Biscoito de polvilho

Pegue 500g de polvilho azedo, um copo pequeno de leite, um copo pequeno de óleo, três ovos e sal a gosto, coloque tudo na batedeira e deixe bater até formar uma massa homogênea. Depois é só fazer um furinho numa sacola, enchê-la com a massa e ir fazendo os biscoitinhos, assá-los em forno alto por uns 15 a 20 minutos, ou até ficarem sequinhos. A receita é simpática e pode até ser que dê certo, mas nem na tarde do dia de São Nunca os biscoitos vão ficar parecidos com os biscoitos de polvilho que minha avó paterna, dona Aneci, fazia nos dias de fazer quitanda.

Minha avó, as mãos trêmulas, numa bacia espalhava delicadamente certa quantidade de polvilho, polvilho de araruta – sabeis, por acaso, o que é a araruta, coisa que não existe mais de ser ver, quase nem existe de se imaginar? – e despejava conchas e conchas de uma quentíssima gordura de porco para escaldar, depois acrescentava ovos e sal e mexia até o ponto dado por ela como ideal. Enquanto a massa repousava um pouco, na cozinha externa avivava o fogo no fundo do fogão de lenha, para o forno ficar bem quente, ideal para assar os biscoitos de polvilho.

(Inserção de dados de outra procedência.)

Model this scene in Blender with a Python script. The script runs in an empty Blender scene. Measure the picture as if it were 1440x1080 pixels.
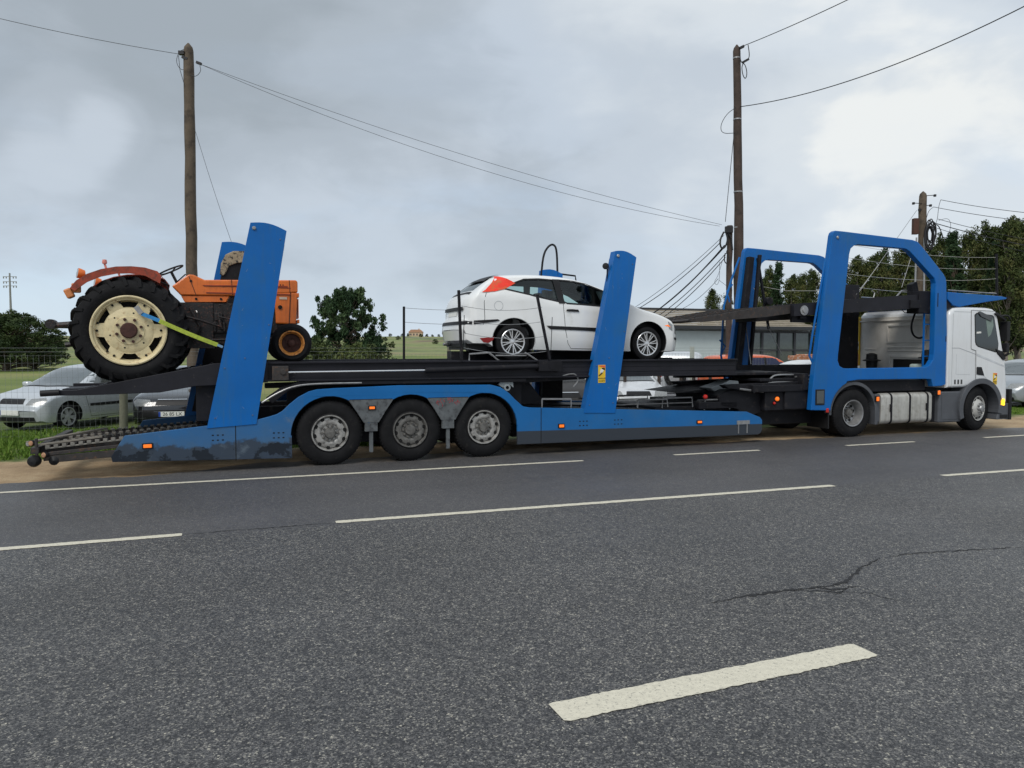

Sempre havia biscoito de polvilho em casa de dona Aneci. Ela nos oferecia pedindo “apare a mão”, as mãos cheias de biscoitos. Esses biscoitos, meus caros, eram como as sombras frescas no calor da infância, como a água caudalosa, como o bálsamo contra as inquietações da meninice.

Embora seja muito apreciado, não se sabe ao certo a origem do biscoito de polvilho. O que se conhece é que o polvilho azedo, feito de araruta ou de mandioca, foi herdado dos índios – a mandioca substituiu a araruta no preparo do polvilho por ser esta de cultivo muito difícil, de modo que raramente se encontra o polvilho de araruta. Câmara Cascudo afiança que no século XVIII as cozinheiras já preparavam o biscoito de polvilho e o serviam a seus senhores. Parece que a receita do bom biscoito de polvilho que minha avó fazia vinha de Minas Gerais, receita herdada por ela de suas antepassadas também vindas de Minas Gerais. Mas a receita, ao que tudo indica, não tarda a desaparecer nesse redemoinho inclemente do tempo e da modernidade: os biscoitos de polvilho industrializados nunca serão como o bom e velho biscoito escaldado em abundante banha de porco e assado num forno a lenha a temperatura altíssima. Nem serão como os biscoitos de minha avó, que há anos se foi depois de bem cumprida tarefa neste mundo de meu Deus.

Mas eis aí, num domingo desses, na feira de Gurigica, o meu encontro com uma senhora de certa idade, a tez escura, o lenço branco no cabelo, a voz mansa e curta, vendendo em sua banca não só um biscoito de polvilho muito parecido com o de minha avó – não haverá igual –, mas uma diversidade de derivados. Passei a frequentar a feira mais por causa dela. Quando me via chegando espichava um sorriso contido contrastando com a prodigalidade dos produtos que, ao que consta, fabricava na cozinha de sua casa num bairro de Vila Velha. E eu voltava para casa com duas ou três sacolas de biscoito de polvilho e a alma cheia de compensação. Sabeis seu nome? Nem eu. Onde ela mora? O endereço completo? Sei apenas que às segundas vendia o que sobrava da feira dominical numa das calçadas do Parque Moscoso. Comprei dela, por vários anos, e fielmente, os biscoitos de polvilho. Até que ela também desaparecesse.

Era de dar dó, dizia-me a amiga que comigo ia à feira, o meu desamparo nos primeiros domingos em que já a não reencontrava. Ainda não desisti. Aos domingos ainda vou à feira para encontrar vazio o espaço de sua barraca. Ninguém sabe dela: talvez esteja descansando, dizem uns, parece que andou doente, dizem outros. Nunca me disseram que houvesse morrido.

Volto de minhas incursões domingueiras acalentando a esperança de que ela, se assim houver sido, assim como minha avó também tenha bem cumprida a sua tarefa neste mundo de meu Deus.

Mas a sensação é de que minha avó morreu pela segunda vez.